I watched it. Wish that chap had taught me maths at school; he explains every step.
I wonder if the same approach could be applied to model boiler design. What we have are scaled down versions of full-size boilers tweaked to meet practical construction needs rather than optimised efficiency. LBSC started the coal-fired boiler ball rolling over a century ago by imitating full-size practice. His methods were informal.
Though the Battle of the Boilers was controversial, coal-fired became most popular. Between 1922 and 1970-ish, a few boiler configurations were tried without a clear winner emerging. Since then, I don't think much has been done, probably because boilers are expensive, and failed experiments severely punish the wallet! Also, all a model loco needs to do is work reasonably well – top-rate thermally efficiency isn't essential.
CAD offers a cheap way to experiment with boiler design without needing to physically make a real one. Now it's possible to design a model boiler for thermodynamic performance, and add the mechanical details later. For example, given a ⌀70mm boiler, what's the optimum:
- boiler length
- number of tubes
- tube arrangement
- tube outer diameter
- tune inner diameter
- firebox capacity
- firebox dimensions
- firebox grate design
At present, I think all these factors are decided by rule-of-thumb, and although that might have given us the best of all possible designs already, maybe modern engineering methods would result in worthwhile improvements. Especially at IMLEC.
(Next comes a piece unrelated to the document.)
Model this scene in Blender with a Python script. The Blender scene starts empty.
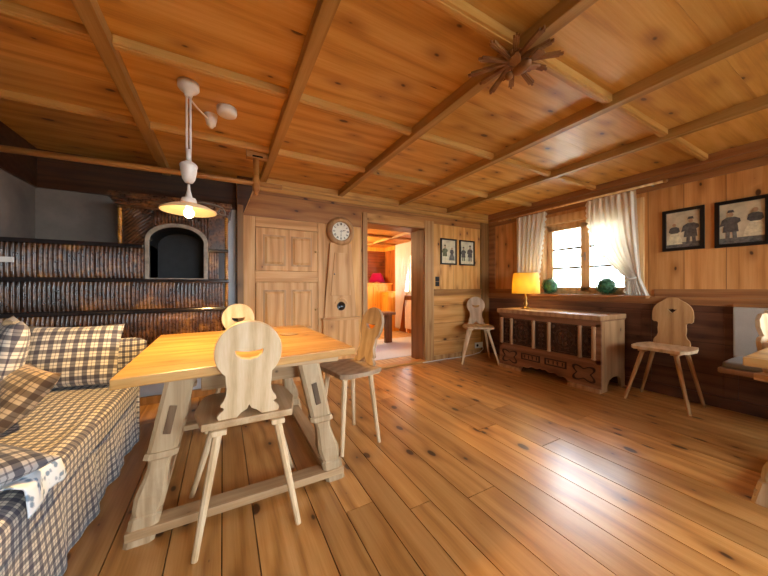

My CAD experience hasn't taken me much beyond basic mechanical engineering. Thermal design is a step too far at my age. Anyone else up for it?
I like the kind of engineering where the designer meets a requirement to cut polystyrene by calculating how much energy is needed to heat a given wire to the correct temperature rather than guessing and hoping for the best! Especially when the same sums lead to hot-wire anemometers and home-made boilers!